I’m not the kind of person who tears through paperbacks, though… most of my books are ones that take a bit of dwelling on, and are good for many rereads over a lifetime. So I don’t feel much of a need to have ten books with me at any given time… usually having two or three good books with me is more than enough security.

I suspect that sooner or later digital books will develop some advantage that will finally tempt me, but it hasn’t happened yet.

I probably won’t be buying any E-books anytime soon. I’m a big fan of going to used book stores and hunting for “treasures”. I have a library in my house which is full of all the books I’ve read or intend to read. I like to read on the beach, near a pool, anywhere. I like taking a book out of my bag, not worrying about lighting, batteries, dirt. I like to dogear pages and circle important passages. I like when someone gives me a book and writes a note on the inside cover. I like that people don’t steal books, although an iPad is a target for thieves. And my favorite book, “The Good Book” is a special piece that was read out of at our wedding and many other special occasions. That could never be replaced by an electronic version.


though taken slightly out of context, i must say this anomaly is very similar to the tagline coined by the Washington Post Newspaper, ‘if you don’t get it, you don’t get it.’

word of mouth often generates the biggest pay-off, so it’s unfortunate that capitalism in this case puts a value on the knowledge a person is able to share with others. my mother has many times gifted me with a book that i treasured because of its empowering me to be a better person – but without her putting it ‘into my hands’ i would be at a loss. your ‘wouldn’t it be great if…’ comment is the most practical solution to this problem.

this is another case in which technological advancements put a limitation on the real life experience for something which has long been a past-time. since ancient days, the practice of information sharing has been so important, that scribes were dedicated to the copying and disseminating of oral traditions in order to more accurately record the custom of story-telling (so Joanna, i think in earnest that at some point in time or in history we were all ‘social readers’).

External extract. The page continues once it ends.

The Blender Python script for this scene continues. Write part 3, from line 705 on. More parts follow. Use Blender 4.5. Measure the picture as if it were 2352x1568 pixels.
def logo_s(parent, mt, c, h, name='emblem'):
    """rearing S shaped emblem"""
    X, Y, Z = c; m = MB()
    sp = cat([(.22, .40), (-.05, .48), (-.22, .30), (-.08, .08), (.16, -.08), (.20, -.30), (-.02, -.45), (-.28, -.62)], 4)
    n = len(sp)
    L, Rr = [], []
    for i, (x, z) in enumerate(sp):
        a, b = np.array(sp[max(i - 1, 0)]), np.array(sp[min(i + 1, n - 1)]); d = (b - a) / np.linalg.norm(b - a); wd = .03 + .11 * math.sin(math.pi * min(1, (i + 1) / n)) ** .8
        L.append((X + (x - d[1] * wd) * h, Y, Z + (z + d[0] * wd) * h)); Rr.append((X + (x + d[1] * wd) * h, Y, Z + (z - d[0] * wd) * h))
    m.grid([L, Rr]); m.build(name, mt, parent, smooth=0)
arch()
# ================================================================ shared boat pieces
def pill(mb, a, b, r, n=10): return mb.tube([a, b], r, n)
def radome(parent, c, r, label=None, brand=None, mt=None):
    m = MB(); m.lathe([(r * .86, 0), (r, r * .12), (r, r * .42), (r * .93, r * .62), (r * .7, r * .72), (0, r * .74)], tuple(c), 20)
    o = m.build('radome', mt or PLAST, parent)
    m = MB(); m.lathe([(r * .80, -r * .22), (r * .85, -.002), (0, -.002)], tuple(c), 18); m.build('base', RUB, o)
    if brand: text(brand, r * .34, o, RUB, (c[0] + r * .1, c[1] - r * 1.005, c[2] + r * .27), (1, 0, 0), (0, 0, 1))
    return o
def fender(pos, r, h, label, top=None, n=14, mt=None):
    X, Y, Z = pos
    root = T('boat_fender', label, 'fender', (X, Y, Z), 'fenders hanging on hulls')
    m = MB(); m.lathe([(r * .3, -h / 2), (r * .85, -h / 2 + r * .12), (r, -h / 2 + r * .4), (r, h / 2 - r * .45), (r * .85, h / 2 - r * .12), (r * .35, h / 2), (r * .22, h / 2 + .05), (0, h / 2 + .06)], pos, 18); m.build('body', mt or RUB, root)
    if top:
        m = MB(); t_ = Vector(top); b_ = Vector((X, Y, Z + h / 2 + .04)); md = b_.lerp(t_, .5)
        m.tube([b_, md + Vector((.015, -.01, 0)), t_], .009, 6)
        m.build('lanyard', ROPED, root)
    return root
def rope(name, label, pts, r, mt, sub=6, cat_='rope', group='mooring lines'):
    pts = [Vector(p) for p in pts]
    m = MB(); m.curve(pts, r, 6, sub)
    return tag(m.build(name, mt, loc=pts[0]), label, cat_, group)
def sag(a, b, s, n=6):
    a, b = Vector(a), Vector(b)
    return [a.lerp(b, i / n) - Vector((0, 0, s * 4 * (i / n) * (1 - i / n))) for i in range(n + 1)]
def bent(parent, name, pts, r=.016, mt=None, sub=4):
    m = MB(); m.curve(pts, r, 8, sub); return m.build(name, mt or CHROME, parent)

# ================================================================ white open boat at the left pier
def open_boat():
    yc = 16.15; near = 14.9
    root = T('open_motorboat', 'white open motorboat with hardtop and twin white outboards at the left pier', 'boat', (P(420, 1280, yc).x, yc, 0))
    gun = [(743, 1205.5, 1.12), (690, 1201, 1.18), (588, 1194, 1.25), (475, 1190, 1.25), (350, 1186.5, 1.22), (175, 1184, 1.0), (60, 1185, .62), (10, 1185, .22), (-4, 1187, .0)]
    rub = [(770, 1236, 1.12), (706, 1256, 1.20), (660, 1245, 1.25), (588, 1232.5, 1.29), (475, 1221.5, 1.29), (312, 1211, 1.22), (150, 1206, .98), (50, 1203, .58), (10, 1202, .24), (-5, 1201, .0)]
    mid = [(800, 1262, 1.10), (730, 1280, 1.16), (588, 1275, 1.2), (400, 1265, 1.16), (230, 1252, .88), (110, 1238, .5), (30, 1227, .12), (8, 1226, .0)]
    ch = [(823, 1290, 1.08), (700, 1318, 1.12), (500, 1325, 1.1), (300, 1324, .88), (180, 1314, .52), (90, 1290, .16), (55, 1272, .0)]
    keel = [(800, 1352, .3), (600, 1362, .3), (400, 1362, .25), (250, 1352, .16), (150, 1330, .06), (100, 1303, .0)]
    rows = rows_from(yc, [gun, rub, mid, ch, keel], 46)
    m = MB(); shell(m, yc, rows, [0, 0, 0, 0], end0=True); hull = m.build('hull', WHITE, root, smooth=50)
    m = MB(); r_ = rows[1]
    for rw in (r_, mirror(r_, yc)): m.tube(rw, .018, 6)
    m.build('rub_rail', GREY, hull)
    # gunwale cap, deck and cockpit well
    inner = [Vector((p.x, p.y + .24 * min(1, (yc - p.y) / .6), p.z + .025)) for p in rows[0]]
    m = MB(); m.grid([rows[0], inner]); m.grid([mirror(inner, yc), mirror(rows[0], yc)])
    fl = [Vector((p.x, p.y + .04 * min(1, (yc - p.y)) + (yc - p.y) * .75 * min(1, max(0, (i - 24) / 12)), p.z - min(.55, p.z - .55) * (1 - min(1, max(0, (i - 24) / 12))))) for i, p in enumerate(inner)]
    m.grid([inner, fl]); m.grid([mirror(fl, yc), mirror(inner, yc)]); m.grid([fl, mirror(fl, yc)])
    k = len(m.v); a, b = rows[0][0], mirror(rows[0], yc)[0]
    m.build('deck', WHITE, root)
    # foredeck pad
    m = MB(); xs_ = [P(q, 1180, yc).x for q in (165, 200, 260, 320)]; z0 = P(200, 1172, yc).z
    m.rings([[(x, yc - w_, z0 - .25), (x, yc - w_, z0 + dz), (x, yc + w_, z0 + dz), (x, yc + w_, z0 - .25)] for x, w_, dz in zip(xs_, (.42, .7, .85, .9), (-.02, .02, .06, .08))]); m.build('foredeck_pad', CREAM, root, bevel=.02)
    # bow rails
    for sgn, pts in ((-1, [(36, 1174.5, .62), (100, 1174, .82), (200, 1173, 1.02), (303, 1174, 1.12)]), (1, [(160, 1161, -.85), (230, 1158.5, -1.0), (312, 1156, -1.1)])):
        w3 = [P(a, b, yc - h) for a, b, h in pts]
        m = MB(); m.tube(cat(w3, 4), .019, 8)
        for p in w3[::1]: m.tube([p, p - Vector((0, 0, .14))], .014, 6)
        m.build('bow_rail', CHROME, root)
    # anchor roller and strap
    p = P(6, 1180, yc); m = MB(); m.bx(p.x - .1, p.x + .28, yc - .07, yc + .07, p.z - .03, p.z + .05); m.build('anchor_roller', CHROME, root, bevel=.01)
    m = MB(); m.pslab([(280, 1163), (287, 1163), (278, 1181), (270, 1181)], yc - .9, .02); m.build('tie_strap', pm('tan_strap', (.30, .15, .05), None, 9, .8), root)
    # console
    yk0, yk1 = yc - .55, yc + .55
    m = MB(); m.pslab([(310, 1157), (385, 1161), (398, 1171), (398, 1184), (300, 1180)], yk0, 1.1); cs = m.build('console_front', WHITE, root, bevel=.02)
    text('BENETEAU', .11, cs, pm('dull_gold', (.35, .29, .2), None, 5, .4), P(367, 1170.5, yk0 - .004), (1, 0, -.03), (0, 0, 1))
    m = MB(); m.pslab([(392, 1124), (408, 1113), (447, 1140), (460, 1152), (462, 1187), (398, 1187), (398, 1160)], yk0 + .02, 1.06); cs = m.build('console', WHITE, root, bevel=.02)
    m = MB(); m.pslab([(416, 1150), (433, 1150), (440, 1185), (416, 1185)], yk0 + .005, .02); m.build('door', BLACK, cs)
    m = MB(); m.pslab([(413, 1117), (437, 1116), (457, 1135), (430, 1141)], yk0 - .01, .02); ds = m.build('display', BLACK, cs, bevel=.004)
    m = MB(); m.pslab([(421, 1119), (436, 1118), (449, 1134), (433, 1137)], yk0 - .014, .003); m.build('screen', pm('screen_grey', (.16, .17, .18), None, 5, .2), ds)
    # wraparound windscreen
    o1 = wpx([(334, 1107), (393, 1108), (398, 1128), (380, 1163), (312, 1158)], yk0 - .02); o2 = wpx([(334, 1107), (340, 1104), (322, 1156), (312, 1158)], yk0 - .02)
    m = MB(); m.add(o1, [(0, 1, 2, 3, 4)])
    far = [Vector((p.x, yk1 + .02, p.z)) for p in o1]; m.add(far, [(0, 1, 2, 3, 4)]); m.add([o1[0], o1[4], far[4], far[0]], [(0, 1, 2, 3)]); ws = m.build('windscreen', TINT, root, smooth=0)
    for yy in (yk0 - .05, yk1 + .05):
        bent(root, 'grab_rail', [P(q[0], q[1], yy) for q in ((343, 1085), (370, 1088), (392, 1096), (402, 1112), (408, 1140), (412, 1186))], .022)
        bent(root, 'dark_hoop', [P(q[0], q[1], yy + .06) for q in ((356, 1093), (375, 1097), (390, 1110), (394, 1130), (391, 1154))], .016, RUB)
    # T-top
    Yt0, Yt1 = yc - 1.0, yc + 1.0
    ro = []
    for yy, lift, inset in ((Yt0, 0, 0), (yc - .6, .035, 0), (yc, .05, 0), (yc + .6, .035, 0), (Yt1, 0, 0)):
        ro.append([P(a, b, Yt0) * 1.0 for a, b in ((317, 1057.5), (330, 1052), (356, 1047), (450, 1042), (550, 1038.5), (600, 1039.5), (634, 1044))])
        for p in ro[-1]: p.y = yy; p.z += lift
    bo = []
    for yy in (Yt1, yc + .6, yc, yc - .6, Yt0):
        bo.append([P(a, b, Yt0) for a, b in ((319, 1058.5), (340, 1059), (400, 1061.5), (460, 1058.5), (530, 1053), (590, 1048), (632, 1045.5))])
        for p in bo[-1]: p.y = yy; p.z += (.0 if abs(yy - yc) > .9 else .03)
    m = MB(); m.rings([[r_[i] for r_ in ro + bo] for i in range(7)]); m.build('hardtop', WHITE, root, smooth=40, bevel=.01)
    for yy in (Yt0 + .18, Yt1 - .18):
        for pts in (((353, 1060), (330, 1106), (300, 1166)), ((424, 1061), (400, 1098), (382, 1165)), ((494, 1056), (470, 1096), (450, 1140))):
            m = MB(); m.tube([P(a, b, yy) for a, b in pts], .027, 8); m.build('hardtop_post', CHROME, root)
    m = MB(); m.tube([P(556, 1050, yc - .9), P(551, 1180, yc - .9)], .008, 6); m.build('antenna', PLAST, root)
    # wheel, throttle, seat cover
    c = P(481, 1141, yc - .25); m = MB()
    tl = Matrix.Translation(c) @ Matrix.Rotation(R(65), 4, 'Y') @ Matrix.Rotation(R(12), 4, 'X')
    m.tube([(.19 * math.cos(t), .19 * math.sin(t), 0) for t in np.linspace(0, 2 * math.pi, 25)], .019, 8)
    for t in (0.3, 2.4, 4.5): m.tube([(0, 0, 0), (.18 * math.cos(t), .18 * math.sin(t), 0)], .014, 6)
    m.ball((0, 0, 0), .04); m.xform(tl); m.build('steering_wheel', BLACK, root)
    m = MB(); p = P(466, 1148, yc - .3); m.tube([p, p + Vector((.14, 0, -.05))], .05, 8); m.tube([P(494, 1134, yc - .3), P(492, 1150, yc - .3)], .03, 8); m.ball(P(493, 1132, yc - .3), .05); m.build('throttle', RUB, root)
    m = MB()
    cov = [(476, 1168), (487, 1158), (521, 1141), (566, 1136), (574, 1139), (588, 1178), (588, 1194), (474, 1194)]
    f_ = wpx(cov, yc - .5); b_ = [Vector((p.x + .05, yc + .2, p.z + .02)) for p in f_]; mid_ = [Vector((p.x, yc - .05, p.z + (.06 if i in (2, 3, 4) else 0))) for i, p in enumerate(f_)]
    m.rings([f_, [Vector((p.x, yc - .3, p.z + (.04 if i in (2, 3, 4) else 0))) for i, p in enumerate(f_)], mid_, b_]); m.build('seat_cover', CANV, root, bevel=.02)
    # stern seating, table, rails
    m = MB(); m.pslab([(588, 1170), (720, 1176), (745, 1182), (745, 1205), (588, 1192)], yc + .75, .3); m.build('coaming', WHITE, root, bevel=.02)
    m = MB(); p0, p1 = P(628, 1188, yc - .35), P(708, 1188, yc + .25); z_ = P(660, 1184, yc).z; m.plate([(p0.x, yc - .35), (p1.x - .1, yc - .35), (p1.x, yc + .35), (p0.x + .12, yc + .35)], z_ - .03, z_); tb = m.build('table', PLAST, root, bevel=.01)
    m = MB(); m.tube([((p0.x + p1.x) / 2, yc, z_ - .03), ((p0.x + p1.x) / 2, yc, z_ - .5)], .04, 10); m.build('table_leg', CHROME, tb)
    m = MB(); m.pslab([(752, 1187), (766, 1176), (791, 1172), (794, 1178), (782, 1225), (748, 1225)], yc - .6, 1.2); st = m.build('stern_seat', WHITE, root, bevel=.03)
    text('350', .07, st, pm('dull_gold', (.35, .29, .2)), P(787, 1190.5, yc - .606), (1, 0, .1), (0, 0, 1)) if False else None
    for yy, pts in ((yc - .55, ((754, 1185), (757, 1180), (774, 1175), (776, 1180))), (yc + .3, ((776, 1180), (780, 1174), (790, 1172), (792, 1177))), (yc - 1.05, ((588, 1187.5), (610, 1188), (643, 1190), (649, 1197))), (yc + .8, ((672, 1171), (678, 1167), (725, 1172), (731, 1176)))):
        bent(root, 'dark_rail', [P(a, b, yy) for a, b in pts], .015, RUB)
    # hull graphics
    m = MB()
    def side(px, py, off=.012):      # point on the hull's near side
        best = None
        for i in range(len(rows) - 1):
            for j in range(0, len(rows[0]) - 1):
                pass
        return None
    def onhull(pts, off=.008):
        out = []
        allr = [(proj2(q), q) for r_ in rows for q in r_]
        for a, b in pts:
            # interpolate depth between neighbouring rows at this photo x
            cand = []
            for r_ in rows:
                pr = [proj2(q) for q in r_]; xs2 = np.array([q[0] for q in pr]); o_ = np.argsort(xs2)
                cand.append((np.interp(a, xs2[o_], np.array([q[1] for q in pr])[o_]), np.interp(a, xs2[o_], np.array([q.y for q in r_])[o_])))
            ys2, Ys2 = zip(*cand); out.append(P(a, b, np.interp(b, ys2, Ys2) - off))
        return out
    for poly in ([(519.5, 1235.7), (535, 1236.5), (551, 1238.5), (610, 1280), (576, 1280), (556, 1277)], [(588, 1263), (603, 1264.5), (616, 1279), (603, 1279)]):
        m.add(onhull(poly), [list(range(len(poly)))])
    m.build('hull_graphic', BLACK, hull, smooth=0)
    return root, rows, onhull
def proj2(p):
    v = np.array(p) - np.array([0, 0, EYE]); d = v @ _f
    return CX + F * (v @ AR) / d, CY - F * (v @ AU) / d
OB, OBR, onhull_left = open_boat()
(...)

this also means that an untold amount of people will be missing out on written works of art – particularly those which may have outreaching socio-cultural effects, if only given the chance.

i totally understand why you have chosen not to purchase e-books at this time, and i applaud your efforts to continue to share enlightening information with those you interact with in both a personal and professional capacity. it’s clear how important that is to you!

This I why I buy the real book always. Then I download the free PDF off the Internet, convert it using, then enjoy a digital copy too. I am policing myself to only doing to books I own physically. I compare it to buying a cd then importing it to iTunes. I see nothing wrong with it as long as you own the book.

I’ve found that some books are better in print, whereas others are better on a kindle. It also depends on when and where you are reading. For sitting in the garden in the summer I’d go for a paperback but on a long haul flight I’d go for a kindle every time.

I have just read my first ebook and although I did enjoy not having to carry a book around as well as ipad I really did miss the thought of”oh good,I have my book to read later” and the thought of the feel of the book in my hand ,the front and back pages,actual paper and holding it. It is actually rather difficult to put into words! It sounds a bit silly really but I loveBOOKS, book shops and especially used book shops. It felt a bit sad not holding a real book. Nostalgia! Thank goodness book shops are still around!